Part of a data file
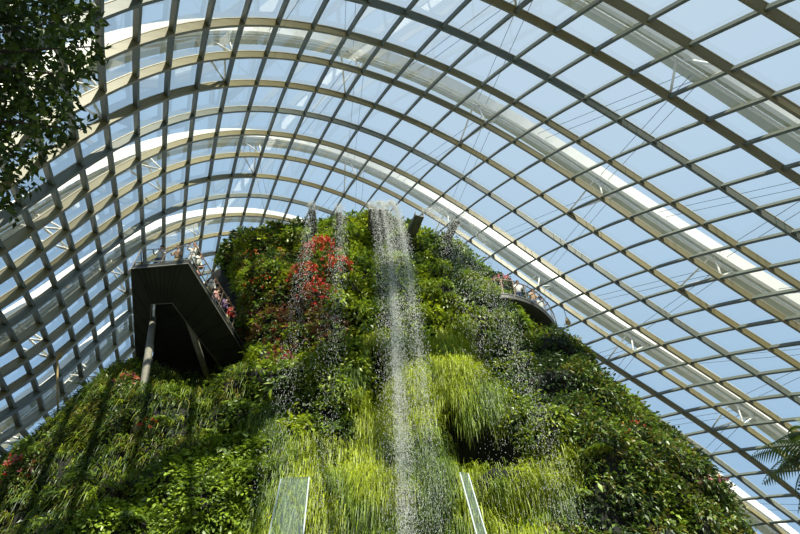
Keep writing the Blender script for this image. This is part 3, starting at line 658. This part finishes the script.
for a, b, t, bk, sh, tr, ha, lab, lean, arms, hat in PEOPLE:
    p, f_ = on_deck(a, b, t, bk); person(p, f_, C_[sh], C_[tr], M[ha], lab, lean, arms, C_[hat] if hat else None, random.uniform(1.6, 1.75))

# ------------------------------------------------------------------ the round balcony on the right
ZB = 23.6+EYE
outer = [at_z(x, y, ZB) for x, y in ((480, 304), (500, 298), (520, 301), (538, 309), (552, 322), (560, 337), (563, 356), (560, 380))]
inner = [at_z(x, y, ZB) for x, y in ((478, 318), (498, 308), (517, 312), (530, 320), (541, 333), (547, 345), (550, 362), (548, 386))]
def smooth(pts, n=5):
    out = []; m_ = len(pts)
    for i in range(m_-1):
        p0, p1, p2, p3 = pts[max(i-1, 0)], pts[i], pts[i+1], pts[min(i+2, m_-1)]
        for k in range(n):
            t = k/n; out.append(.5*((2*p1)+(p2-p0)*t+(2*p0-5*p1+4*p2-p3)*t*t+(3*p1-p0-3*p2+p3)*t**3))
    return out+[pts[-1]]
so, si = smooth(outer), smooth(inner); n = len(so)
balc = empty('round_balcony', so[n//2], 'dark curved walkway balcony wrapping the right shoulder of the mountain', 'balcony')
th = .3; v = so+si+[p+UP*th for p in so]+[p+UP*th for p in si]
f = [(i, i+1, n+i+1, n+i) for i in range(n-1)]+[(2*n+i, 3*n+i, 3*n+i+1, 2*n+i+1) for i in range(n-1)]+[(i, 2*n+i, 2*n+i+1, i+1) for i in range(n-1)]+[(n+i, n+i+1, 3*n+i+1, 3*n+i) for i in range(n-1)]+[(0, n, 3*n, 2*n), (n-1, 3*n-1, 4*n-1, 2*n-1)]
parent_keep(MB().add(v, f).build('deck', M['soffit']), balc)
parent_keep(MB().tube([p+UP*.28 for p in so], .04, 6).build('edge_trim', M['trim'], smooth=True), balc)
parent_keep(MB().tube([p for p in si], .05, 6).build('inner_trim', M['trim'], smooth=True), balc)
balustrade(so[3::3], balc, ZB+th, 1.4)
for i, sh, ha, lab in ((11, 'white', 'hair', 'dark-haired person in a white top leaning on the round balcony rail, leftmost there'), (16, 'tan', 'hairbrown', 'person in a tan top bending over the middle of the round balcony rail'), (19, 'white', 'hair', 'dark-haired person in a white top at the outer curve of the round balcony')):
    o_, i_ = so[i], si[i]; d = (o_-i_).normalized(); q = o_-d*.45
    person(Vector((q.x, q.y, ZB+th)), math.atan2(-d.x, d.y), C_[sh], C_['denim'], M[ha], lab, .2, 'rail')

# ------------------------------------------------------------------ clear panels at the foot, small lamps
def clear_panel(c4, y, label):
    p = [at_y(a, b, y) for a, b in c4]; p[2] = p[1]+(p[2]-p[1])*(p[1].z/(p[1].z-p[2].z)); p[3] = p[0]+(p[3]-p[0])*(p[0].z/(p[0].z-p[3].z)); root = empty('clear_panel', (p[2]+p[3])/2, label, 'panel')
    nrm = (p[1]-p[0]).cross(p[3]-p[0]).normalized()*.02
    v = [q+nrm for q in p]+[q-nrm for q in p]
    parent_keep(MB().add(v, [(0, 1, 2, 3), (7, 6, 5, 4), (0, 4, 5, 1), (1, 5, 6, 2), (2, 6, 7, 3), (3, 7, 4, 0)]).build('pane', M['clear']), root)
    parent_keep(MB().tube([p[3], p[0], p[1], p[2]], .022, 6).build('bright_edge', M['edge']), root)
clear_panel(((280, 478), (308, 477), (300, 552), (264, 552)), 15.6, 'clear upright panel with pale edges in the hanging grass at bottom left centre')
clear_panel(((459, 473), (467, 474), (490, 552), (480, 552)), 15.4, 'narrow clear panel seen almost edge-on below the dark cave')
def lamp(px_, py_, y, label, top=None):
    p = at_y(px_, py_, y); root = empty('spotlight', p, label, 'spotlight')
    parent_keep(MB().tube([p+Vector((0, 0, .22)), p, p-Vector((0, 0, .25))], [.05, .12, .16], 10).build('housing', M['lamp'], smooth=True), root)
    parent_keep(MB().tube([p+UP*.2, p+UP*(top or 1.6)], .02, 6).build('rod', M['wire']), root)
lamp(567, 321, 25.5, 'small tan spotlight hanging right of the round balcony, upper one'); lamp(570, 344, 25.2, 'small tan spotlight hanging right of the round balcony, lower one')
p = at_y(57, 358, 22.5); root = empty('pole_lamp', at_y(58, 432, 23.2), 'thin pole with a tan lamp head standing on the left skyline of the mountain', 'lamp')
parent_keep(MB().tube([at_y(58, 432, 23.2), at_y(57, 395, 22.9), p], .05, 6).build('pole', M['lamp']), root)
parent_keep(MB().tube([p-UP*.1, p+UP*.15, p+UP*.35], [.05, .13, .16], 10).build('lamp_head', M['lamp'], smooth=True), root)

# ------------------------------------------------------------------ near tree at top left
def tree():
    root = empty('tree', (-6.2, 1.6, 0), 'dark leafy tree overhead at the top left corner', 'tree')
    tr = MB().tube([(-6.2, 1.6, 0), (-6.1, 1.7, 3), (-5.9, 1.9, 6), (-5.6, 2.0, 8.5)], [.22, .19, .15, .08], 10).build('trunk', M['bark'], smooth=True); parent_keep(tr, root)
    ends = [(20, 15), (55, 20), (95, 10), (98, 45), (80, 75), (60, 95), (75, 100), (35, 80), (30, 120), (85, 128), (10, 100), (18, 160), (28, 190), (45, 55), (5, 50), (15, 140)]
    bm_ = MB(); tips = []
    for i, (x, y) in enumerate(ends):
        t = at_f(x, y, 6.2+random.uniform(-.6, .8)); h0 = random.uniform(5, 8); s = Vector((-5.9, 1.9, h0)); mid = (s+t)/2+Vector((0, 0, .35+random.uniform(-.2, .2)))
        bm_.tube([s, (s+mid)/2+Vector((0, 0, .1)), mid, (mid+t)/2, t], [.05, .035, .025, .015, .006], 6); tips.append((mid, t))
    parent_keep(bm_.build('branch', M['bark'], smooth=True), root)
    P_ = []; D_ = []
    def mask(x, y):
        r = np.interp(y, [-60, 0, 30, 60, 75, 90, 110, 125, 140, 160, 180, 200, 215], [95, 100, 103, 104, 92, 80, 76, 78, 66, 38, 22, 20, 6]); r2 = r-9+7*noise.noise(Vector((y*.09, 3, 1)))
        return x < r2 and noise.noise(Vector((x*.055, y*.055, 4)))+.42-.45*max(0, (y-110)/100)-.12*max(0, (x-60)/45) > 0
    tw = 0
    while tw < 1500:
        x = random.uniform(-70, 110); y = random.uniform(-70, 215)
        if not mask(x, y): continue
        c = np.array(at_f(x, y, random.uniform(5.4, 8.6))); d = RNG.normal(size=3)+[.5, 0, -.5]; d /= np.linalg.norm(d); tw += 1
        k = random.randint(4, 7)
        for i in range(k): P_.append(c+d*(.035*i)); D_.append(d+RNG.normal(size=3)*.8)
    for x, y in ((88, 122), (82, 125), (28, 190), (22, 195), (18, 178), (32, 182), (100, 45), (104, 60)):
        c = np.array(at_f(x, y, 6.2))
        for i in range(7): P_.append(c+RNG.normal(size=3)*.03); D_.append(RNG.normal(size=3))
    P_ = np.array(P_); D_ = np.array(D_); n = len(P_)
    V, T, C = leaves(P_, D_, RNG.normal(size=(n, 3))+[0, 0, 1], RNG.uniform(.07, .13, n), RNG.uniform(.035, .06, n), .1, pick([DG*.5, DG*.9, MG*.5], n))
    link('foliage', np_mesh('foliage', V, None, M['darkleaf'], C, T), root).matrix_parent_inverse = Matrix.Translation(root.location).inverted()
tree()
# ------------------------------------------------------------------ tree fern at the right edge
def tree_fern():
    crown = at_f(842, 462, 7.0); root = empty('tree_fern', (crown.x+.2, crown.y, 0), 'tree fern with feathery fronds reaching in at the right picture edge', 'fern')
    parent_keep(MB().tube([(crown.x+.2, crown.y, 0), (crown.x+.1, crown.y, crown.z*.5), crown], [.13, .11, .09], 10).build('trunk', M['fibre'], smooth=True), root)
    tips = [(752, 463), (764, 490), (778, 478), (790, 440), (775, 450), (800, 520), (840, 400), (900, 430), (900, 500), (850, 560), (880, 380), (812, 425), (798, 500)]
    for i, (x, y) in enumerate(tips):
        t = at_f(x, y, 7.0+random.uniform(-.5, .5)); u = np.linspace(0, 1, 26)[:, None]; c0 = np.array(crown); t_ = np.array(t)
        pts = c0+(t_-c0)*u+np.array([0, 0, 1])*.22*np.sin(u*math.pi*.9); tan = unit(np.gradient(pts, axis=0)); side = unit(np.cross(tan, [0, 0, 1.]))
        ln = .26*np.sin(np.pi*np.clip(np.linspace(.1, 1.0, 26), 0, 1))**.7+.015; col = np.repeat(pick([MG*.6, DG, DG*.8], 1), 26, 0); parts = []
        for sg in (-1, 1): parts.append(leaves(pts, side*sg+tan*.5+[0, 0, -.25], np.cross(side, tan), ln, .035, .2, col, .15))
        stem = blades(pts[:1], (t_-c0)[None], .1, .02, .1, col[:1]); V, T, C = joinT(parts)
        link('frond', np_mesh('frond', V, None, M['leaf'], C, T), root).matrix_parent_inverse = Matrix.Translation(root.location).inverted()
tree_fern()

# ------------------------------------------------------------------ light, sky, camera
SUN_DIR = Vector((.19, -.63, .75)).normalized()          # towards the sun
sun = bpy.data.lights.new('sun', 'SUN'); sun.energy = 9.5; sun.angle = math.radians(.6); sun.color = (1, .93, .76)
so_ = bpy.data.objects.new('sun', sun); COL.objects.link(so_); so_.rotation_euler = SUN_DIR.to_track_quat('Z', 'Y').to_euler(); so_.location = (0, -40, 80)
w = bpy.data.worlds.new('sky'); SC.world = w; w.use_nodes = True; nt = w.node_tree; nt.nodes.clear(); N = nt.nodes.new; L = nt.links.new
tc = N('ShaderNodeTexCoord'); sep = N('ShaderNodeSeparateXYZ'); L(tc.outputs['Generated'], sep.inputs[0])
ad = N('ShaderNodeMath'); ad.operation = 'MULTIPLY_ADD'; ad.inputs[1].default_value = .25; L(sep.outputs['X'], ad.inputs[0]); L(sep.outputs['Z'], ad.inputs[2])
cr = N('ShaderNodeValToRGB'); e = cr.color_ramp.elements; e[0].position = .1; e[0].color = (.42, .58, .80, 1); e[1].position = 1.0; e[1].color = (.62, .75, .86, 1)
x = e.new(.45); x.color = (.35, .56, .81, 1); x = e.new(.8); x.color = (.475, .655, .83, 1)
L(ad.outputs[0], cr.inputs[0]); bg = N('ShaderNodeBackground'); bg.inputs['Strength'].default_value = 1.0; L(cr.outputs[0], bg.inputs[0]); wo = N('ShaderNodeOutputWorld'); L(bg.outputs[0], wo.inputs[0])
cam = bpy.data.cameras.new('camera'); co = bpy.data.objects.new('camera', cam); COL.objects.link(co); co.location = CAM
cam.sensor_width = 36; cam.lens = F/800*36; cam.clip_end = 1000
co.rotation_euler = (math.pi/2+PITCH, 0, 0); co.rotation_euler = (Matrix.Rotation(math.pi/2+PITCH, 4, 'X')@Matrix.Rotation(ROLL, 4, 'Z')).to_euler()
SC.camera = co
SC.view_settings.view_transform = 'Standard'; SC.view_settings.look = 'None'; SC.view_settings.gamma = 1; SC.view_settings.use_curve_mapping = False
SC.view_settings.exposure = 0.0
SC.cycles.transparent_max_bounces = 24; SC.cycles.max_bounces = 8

...

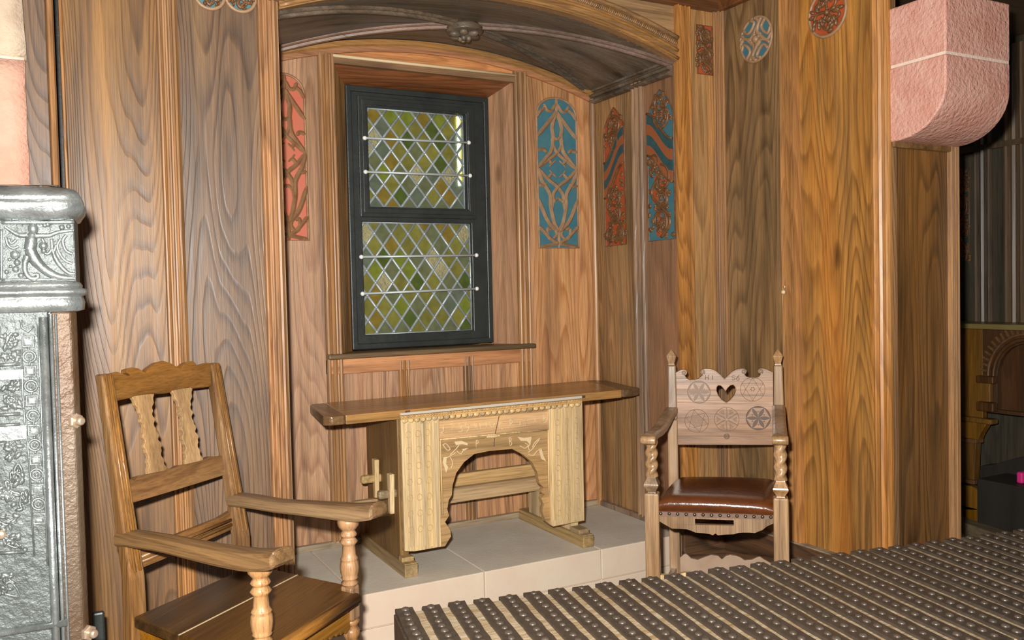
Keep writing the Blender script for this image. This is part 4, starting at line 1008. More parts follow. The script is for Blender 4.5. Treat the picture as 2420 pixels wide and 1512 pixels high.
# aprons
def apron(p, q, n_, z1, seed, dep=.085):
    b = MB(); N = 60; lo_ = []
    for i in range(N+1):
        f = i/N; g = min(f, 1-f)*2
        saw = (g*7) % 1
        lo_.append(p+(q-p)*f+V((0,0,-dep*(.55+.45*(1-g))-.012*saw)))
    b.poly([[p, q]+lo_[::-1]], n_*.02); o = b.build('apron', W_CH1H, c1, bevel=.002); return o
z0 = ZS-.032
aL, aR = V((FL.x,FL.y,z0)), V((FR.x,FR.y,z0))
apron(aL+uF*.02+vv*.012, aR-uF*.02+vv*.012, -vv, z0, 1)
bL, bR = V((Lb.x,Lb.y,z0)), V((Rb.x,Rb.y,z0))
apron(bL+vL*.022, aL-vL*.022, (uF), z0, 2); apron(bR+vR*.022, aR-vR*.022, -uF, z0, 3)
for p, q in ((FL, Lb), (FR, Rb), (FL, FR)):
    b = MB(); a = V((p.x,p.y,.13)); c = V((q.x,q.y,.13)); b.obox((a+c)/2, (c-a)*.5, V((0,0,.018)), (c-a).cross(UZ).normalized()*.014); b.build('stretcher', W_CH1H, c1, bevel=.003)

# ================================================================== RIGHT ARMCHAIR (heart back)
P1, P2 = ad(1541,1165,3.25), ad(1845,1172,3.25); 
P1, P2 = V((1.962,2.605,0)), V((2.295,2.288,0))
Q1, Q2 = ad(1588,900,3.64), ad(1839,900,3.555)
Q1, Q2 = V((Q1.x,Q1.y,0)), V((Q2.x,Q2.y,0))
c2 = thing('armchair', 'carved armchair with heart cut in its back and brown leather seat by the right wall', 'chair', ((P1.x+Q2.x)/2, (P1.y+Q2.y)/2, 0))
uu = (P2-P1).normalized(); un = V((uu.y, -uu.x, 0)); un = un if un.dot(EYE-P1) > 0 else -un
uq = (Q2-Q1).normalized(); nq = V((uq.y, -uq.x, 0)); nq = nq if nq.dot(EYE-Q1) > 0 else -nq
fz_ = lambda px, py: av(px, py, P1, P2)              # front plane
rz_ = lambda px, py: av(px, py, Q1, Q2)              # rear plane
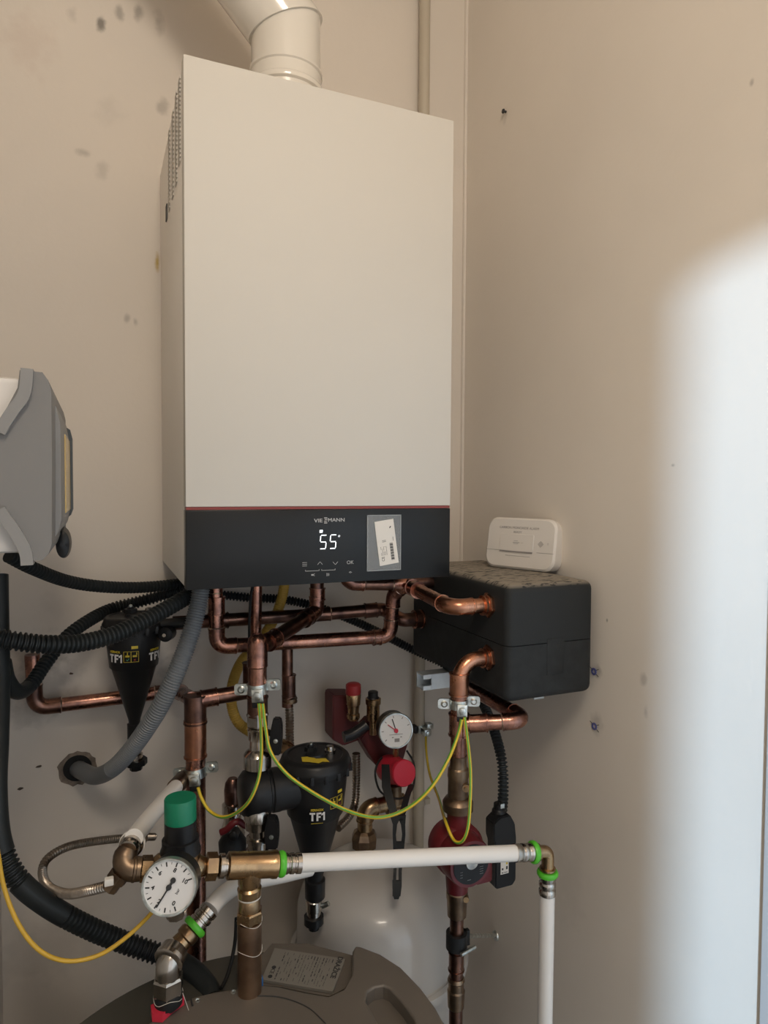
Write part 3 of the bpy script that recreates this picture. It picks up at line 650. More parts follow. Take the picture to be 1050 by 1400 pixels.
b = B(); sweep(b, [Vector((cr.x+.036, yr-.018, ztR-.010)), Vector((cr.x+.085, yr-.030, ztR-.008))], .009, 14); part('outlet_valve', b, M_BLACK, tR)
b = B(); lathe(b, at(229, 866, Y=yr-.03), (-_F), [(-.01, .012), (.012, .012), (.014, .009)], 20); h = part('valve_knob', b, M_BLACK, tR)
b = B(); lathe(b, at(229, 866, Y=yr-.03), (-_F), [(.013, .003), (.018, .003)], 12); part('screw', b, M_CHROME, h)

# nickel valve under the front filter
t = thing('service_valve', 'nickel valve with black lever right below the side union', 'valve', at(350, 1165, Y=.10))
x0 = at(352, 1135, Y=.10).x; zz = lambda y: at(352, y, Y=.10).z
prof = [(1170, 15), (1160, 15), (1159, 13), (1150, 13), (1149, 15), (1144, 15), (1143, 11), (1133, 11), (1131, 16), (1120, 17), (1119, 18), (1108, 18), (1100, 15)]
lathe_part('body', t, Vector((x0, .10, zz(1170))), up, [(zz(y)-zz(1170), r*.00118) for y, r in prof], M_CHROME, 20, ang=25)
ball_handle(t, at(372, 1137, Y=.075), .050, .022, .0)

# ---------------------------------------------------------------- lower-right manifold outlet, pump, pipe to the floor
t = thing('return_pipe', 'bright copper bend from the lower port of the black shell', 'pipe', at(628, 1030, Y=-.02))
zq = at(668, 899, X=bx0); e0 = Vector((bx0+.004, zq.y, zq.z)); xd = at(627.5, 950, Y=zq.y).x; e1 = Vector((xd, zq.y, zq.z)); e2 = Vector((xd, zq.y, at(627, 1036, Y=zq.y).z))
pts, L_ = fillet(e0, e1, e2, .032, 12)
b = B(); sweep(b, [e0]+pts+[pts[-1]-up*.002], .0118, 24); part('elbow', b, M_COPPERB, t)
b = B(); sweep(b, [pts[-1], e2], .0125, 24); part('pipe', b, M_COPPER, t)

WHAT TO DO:
Extract the lines from the line with "1512 pixels high." through the line with "b = MB(); a = V((p.x,p.y,.13));". Keep both of those lines, copy everything exactly, and add nothing.

CORRECT ANSWER:
Keep writing the Blender script for this image. This is part 4, starting at line 1008. More parts follow. The script is for Blender 4.5. Treat the picture as 2420 pixels wide and 1512 pixels high.
# aprons
def apron(p, q, n_, z1, seed, dep=.085):
    b = MB(); N = 60; lo_ = []
    for i in range(N+1):
        f = i/N; g = min(f, 1-f)*2
        saw = (g*7) % 1
        lo_.append(p+(q-p)*f+V((0,0,-dep*(.55+.45*(1-g))-.012*saw)))
    b.poly([[p, q]+lo_[::-1]], n_*.02); o = b.build('apron', W_CH1H, c1, bevel=.002); return o
z0 = ZS-.032
aL, aR = V((FL.x,FL.y,z0)), V((FR.x,FR.y,z0))
apron(aL+uF*.02+vv*.012, aR-uF*.02+vv*.012, -vv, z0, 1)
bL, bR = V((Lb.x,Lb.y,z0)), V((Rb.x,Rb.y,z0))
apron(bL+vL*.022, aL-vL*.022, (uF), z0, 2); apron(bR+vR*.022, aR-vR*.022, -uF, z0, 3)
for p, q in ((FL, Lb), (FR, Rb), (FL, FR)):
    b = MB(); a = V((p.x,p.y,.13)); c = V((q.x,q.y,.13)); b.obox((a+c)/2, (c-a)*.5, V((0,0,.018)), (c-a).cross(UZ).normalized()*.014); b.build('stretcher', W_CH1H, c1, bevel=.003)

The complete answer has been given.